Writing in an age of exuberant socialism, Ludwig von Mises here lucidly demonstrates how the efficiencies of private ownership and control of public good production ultimately trump the guesswork of publicly administered “planning” through codes and “officialdom.” Although Mises aptly critiques bureaucracy and expounds thoroughly upon the immense power of law-like codes of commissions and administrations, he does not condemn nor dismiss bureaucracy but rather frames its proper bounds within constitutional democratic governments.
“…Thus everyone seems to agree that bureaucracy is an evil. But it is no less true that nobody has ever tried to determine in unambiguous language what bureaucracy really means. The word is generally used loosely. Most people would be embarrassed if somebody were to ask them for a precise definition and explanation. How can they condemn bureaucracy and bureaucrats if they do not even know what the terms mean?

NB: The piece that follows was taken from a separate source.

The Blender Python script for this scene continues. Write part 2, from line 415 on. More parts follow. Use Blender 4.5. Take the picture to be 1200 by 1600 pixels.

…Bureaucracy, its merits and its demerits, its working and its operation, can be understood only by contrasting it with the operation of the profit motive as it functions in the capitalistic market society.”
Ludwig von Mises
Ludwig Heinrich Edler von Mises (1881-1973) was the acknowledged leader of the Austrian School of economic thought, a prodigious originator in economic theory, and a prolific author. Mises’ writings and lectures encompassed economic theory, history, epistemology, government, and political philosophy. His contributions to economic theory include important clarifications on the quantity theory of money, the theory of the trade cycle, the integration of monetary theory with economic theory in general, and a demonstration that socialism must fail because it cannot solve the problem of economic calculation. Mises was the first scholar to recognize that economics is part of a larger science in human action, a science which Mises called “praxeology”. He taught at the University of Vienna and later at New York University. Mises wrote many works on two related economic themes: 1. monetary economics, inflation, and the role of government, and 2. the differences between government-controlled economies and free trade. His influential work on economic freedoms, their causes and consequences, brought him to highlight the interrelationships between economic and non-economic freedoms in societies, and the appropriate role for government.